The cases known as Brown v. Board of Education would never have come into being without the NAACP Legal Defense and Educational Fund and its national counsel Thurgood Marshall. American Teacher had the opportunity to interview Robert L. Carter and Jack Greenberg, who were key members of the Brown legal team.
Both note that the work of Brown is not yet finished.
Today, in the central city’s almost totally black schools, the education deficits are as bad or worse than they were [for black children] in the South when segregation was at its height,” says Carter, who has been a federal judge for the southern district of New York since 1972.
While Greenberg—now a professor at Columbia Law School—deplores the school (and housing pattern) resegregation of recent years, he sees cause for encouragement since Brown : “If you look at education today, there is some progress.

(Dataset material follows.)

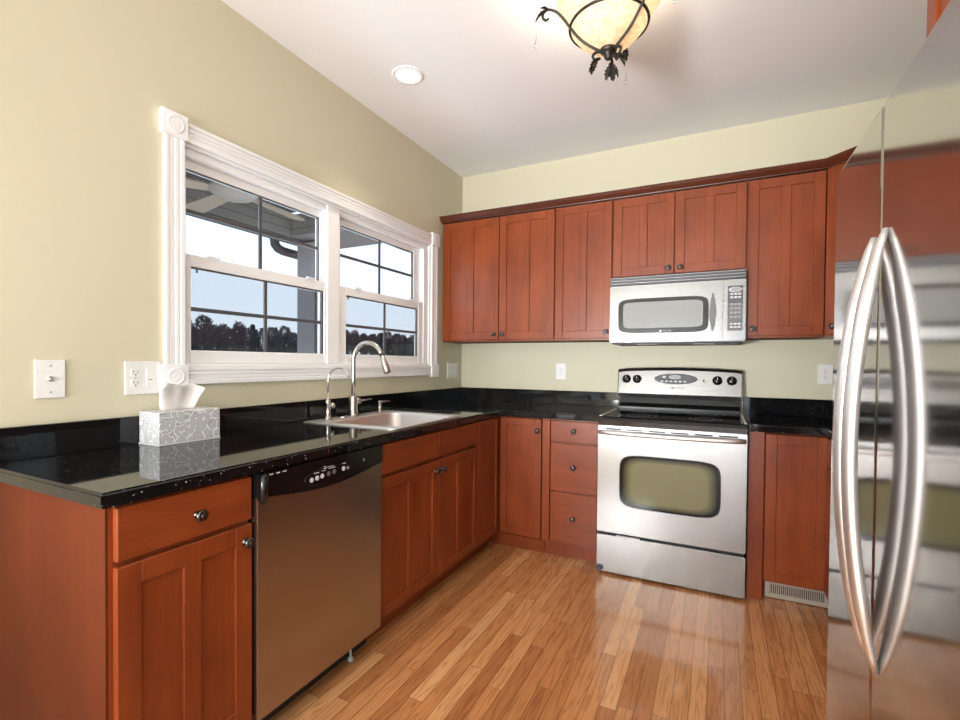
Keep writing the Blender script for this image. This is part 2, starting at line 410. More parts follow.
def flutes_h(z0, z1):
    bm = NB(); wbx(bm, 0, .012, -2.293, -.492, z0, z1); h = z1-z0
    for a, b, t in ((0, .26, .017), (.3, .5, .0145), (.54, .74, .016), (.78, 1., .018)): wbx(bm, .011, t, -2.293, -.492, z0+a*h, z0+b*h, .002)
    return bm
obj('head_casing', flutes_h(2.088, 2.160), m_white, w1); obj('sill_casing', flutes_h(1.124, 1.195), m_white, w1)
bm = NB()
wbx(bm, -.13, -.002, WY0, WY0+.012, WZ0, WZ1); wbx(bm, -.13, -.002, WY1-.012, WY1, WZ0, WZ1)
wbx(bm, -.13, -.002, WY0+.012, WY1-.012, WZ1-.012, WZ1); wbx(bm, -.13, -.002, WY0+.012, WY1-.012, WZ0, WZ0+.012)
wbx(bm, -.086, -.010, -1.510, -1.416, WZ0+.012, WZ1-.012, .004)                 # mullion post
wbx(bm, -.12, -.018, WY0+.012, -1.510, 2.045, WZ1-.012, .004); wbx(bm, -.12, -.018, -1.416, WY1-.012, 2.045, WZ1-.012, .004)
wbx(bm, -.086, -.012, WY1-.068, WY1-.012, WZ0+.012, 2.045, .004); wbx(bm, -.12, -.024, WY0+.012, WY0+.022, WZ0+.012, 2.045)
obj('window_frame', bm, m_white, w1)
for (ya, yb), (ga, gb), (ha, hb) in (((-2.278, -1.510), (-2.262, -1.526), (-2.257, -1.525)), ((-1.416, -.554), (-1.368, -.628), (-1.353, -.613))):
    # upper sash, set further out
    bm = NB(); x0, x1 = -.088, -.05
    wbx(bm, x0, x1, ya, ga, 1.61, 2.045, .003); wbx(bm, x0, x1, gb, yb, 1.61, 2.045, .003); wbx(bm, x0, x1, ga, gb, 2.006, 2.045, .003); wbx(bm, x0, x1, ga, gb, 1.605, 1.640, .003)
    u = obj('upper_sash', bm, m_white, w1)
    bm = NB(); wbx(bm, -.076, -.071, ga, gb, 1.640, 2.006, 0); obj('glass_pane', bm, m_glass, u)
    bm = NB(); gm = (ga+gb)/2
    wbx(bm, -.069, -.060, gm-.009, gm+.009, 1.640, 2.006); wbx(bm, -.0685, -.0605, ga, gb, 1.829, 1.846); wbx(bm, -.07, -.055, ga, gb, 1.999, 2.006, 0); wbx(bm, -.07, -.055, gb-.008, gb, 1.640, 1.999, 0)
    obj('muntin_grid', bm, m_dgrey, u, 'dark grey muntin grid')
    # lower sash, nearer the room
    bm = NB(); x0, x1 = -.049, -.018
    wbx(bm, x0, x1, ya, ha, 1.207, 1.652, .003); wbx(bm, x0, x1, hb, yb, 1.207, 1.652, .003); wbx(bm, x0, x1, ha, hb, 1.603, 1.652, .003); wbx(bm, x0, x1, ha, hb, 1.207, 1.262, .003)
    wbx(bm, -.020, -.008, (ya+yb)/2-.30, (ya+yb)/2-.24, 1.652, 1.661, .002); wbx(bm, -.020, -.008, (ya+yb)/2+.24, (ya+yb)/2+.30, 1.652, 1.661, .002)
    lo = obj('lower_sash', bm, m_white, w1)
    bm = NB(); wbx(bm, -.043, -.038, ha, hb, 1.262, 1.603, 0); obj('glass_pane', bm, m_glass, lo)
    bm = NB(); gm = (ha+hb)/2
    wbx(bm, -.036, -.028, gm-.009, gm+.009, 1.262, 1.603); wbx(bm, -.0355, -.0285, ha, hb, 1.423, 1.440); wbx(bm, -.037, -.024, ha, hb, 1.596, 1.603, 0); wbx(bm, -.037, -.024, hb-.014, hb, 1.262, 1.596, 0)
    wbx(bm, -.036, -.028, ha+.03, ha+.034, 1.582, 1.597, 0)
    obj('muntin_grid', bm, m_dgrey, lo, 'dark grey muntin grid')
    bm = NB(); wbx(bm, -.104, -.1035, ya-.01, yb+.06, 1.207, 1.63, 0); obj('insect_screen', bm, m_screen, w1, 'grey insect screen')

# ------------------------------------------------------------------ outside: porch, yard, woods
def board_mat():
    t = NT('grooved_porch_boards'); sp = t.new('ShaderNodeSeparateXYZ'); t.link(t.obj(), sp.inputs[0])
    f = t.math('FRACT', t.math('DIVIDE', sp.outputs[1], .09)); g = t.math('LESS_THAN', f, .10)
    t.p(color=t.mix(g, (.10, .09, .082, 1), (.03, .027, .025, 1)), rough=.7); return t.m
m_boards = board_mat()
def siding_mat():
    t = NT('grey_lap_siding'); sp = t.new('ShaderNodeSeparateXYZ'); t.link(t.obj(), sp.inputs[0])
    f = t.math('FRACT', t.math('DIVIDE', sp.outputs[2], .085)); g = t.math('LESS_THAN', f, .09)
    t.p(color=t.mix(g, (.28, .25, .235, 1), (.11, .10, .095, 1)), rough=.7); return t.m
m_siding = siding_mat()
m_post = plain('grey_post_paint', (.46, .42, .43, 1), .6)
m_gutter = plain('dark_gutter_metal', (.10, .085, .09, 1), .45)
pr = thing('porch_roof', 'grey boarded porch roof and beam seen outside the left window', 'porch roof', (-1.1, -2.0, 2.5))
one('porch_ceiling', m_boards, pr, (-1.20, .95, -3.0, 2.05, .24, .30), label='dark grooved porch ceiling boards')
one('roof_beam', m_siding, pr, (-1.20, -.98, -3.0, 2.74, 0, .24), (-.98, .95, 2.10, 2.74, .02, .24))
one('gutter', m_gutter, pr, (-1.32, -1.202, -3.0, 2.7, .10, .22), label='dark gutter')
pp = thing('porch_post', 'grey square porch post holding up the roof beyond the left window', 'post', (-2.10, .385, 0))
one('post_shaft', m_post, pp, (-.10, .16, -.105, .235, 0, 2.498), bev=.006)
one('dark_side_board', m_dgrey, pp, (.161, .175, -.105, .26, 0, 2.498), label='dark board added over the post side')  # added board, darkens the overlit house-facing side of the post
bm = NB()
tube(bm, [(-2.36, .12, 2.598), (-2.36, .12, 2.52), (-2.36, .13, 2.47), (-2.36, .17, 2.435), (-2.36, .24, 2.42), (-2.36, .50, 2.415)], .048, 10, ref=(1, 0, 0))
tag(obj('downspout', bm, m_gutter), 'dark curved downspout elbow running into the porch post', 'downspout')
pf = thing('ceiling_fan', 'tan bladed ceiling fan hanging under the porch roof', 'fan', (-1.20, -1.20, 2.42))
m_fan = plain('tan_fan_blade', (.52, .41, .32, 1), .5); m_fan2 = plain('cream_fan_housing', (.50, .43, .38, 1), .5)
bm = NB(); lathe(bm, [(0, -.06), (.06, -.055), (.12, -.035), (.165, .0), (.17, .02), (.12, .05), (.05, .07), (.02, .08), (.02, .319)], (0, 0, 0)); obj('motor_housing', bm, m_fan2, pf)
for k in range(5):
    a = math.radians(170-72*k); bm = NB(); b = NB()
    prism(b, [(.13, -.03), (.20, -.055), (.62, -.072), (.70, -.045), (.70, .045), (.62, .072), (.20, .055), (.13, .03)], 0.0, .012, 'xy')
    join(bm, b, Matrix.Rotation(a, 4, 'Z') @ Matrix.Rotation(math.radians(10), 4, 'X')); obj('blade', bm, m_fan, pf)
def ground_mat():
    t = NT('winter_field'); n = t.noise(t.obj(), .35, 6, .6)
    t.p(color=t.ramp(n, (.35, (.035, .03, .024)), (.65, (.10, .085, .06))), rough=.95, spec=.1); return t.m
m_ground = ground_mat()
bm = NB()
xs = [-3.0, -12, -30, -55, -76, -95, -140]; ys = [-90, -20, 20, 50, 80, 110, 140, 260]
zf = lambda x, y: -.5+max(0, (-x-8))*.030+max(0, min(70, y-45))*.014*min(1, -x/76)
VV = {(i, j, k): bm.verts.new((x, y, zf(x, y)-k*1.0)) for i, x in enumerate(xs) for j, y in enumerate(ys) for k in (0, 1)}
for i in range(len(xs)-1):
    for j in range(len(ys)-1):
        for k in (0, 1): bm.faces.new([VV[q] for q in ((i, j, k), (i+1, j, k), (i+1, j+1, k), (i, j+1, k))])
bmesh.ops.recalc_face_normals(bm, faces=bm.faces)
struct(obj('yard_ground', bm, m_ground))
m_bark = plain('dark_bark', (.045, .038, .042, 1), .9, spec=.1)
m_twigs = plain('bare_winter_twigs', (.105, .095, .108, 1), .9, spec=.1)
m_conif = plain('dark_evergreen', (.065, .072, .085, 1), .9, spec=.1)
def tree_meshes(seed, conifer):
    R = random.Random(seed); c = NB()
    for k in range(1000):
        if conifer:
            h = R.random()**1.2; r = 1.35*(1-h)**.7*(.4+.6*R.random()); z = .05+h*5.6
        else:
            u = R.random(); h = R.random(); r = 1.5*math.sqrt(max(.03, 1-(2*h-1.02)**2))*R.random()**.4; z = .25+h*5.3
        a = R.random()*2*PI; p = Vector((r*math.cos(a), r*math.sin(a), z)); s = .30 if conifer else .34
        d = Vector((math.cos(a), math.sin(a), .1 if conifer else .9)).normalized()*s*(1+R.random()); e = Vector((R.uniform(-1, 1), R.uniform(-1, 1), R.uniform(-1, 1)))*(.26 if conifer else .15)
        q = [c.verts.new(p-e), c.verts.new(p+e), c.verts.new(p+d)]
        c.faces.new(q)
    t = NB(); tube(t, [(0, 0, -.4), (.03, 0, 2), (0, .05, 5.2)], [.16, .11, .02], 6)
    if not conifer:
        for k in range(9):
            a = R.random()*6.28; z = R.uniform(1.2, 3.4); L = R.uniform(1.2, 2.1)
            tube(t, [(0, 0, z), (L*.5*math.cos(a), L*.5*math.sin(a), z+L*.5), (L*.8*math.cos(a), L*.8*math.sin(a), z+L*1.1)], [.07, .045, .01], 5)
    return c, t
protos = []
for i, con in enumerate((False, False, True, True)):
    r = bpy.data.objects.new('conifer_tree' if con else 'bare_tree', None); COL.objects.link(r)
    r['category'] = 'tree'; r['group'] = 'evergreens in the far woods' if con else 'leafless trees in the far woods'
    r['label'] = 'dark evergreen tree in the distant woods outside' if con else 'dark leafless tree in the distant woods outside'
    c, t = tree_meshes(i+3, con)
    obj('crown', c, m_conif if con else m_twigs, r); obj('trunk', t, m_bark, r); protos.append(r)
used = set(); R = random.Random(5)
spots = [(-80., 50.4, 0, 1.32)]
for k in range(84):
    row = k % 3; y = 43+ (k//3)*3.6+R.uniform(-.12, .12)+row*1.2
    if row == 0 and abs(y-50.4) < 3.2: continue
    kind = R.choice([0, 1, 2, 3]) if y < 88 else R.choice([0, 1, 0, 1, 2])
    spots.append((-80-row*4.2, y, kind, R.uniform(.80, .92)))
for x, y, k, s in spots:
    src = protos[k]
    if k in used:
        r = src.copy(); COL.objects.link(r)
        if k < 2: r['label'] = 'dark leafless tree in the distant woods outside'; r['group'] = 'leafless trees in the far woods'
        for ch in src.children:
            c2 = ch.copy(); c2.parent = r; COL.objects.link(c2)
    else: r = src; used.add(k)
    r.location = (x, y, zf(x, y)); r.scale = (s, s, s*R.uniform(1.1, 1.4)) if s < 1.2 else (1.1, 1.1, 1.3); r.rotation_euler = (0, 0, R.random()*6.28)
    if s > 1.2:
        r['label'] = 'tallest leafless tree at the end of the woods, wide bare crown'
        del r['group']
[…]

More blacks are now going to college than ever before—17 percent versus 2 percent or 3 percent at the time of Brown .… You can’t attribute that to any one thing, but Brown made that possible.”
Both men are aware that they helped create “a revolution in the United States in terms of race relations,” as Greenberg (who would go on to succeed Marshall as director-counsel of the NAACP Legal Defense and Educational Fund in 1962), puts it.
“Brown gave rise to the civil rights movement and broke up the racist political system that dominated the country.… I can’t say this surprised us, but I don’t think we stopped to hope for it at the time. We were just focused on the cases in front of us,” Greenberg recalls.
Both Greenberg and Carter feel that teachers have a vital role to play in keeping Brown’s legacy alive. “What should teachers take from the Brown cases and pass on to their students?” says Greenberg. “One is that, if you believe in something, your belief and caring do make a difference as you try to do something about it.” (Greenberg tells the Brown story in his two books: Crusaders in the Courts: Legal Battles of the Civil Rights Movement (Twelve Tables Press, 2004, updated) and Brown v. Board of Education: Witness to a Landmark Decision (Twelve Tables Press, 2004).
Carter was a recent veteran of the segregated World War II Army Air Force when the cases originated—one of many black soldiers who served their country in war and hoped it would honor their rights as citizens in peacetime. “In teaching about Brown , teachers can preach to their students that they have an obligation to fight for equality.
“If enough teachers teach that, I think it will have an enormous impact,” he says.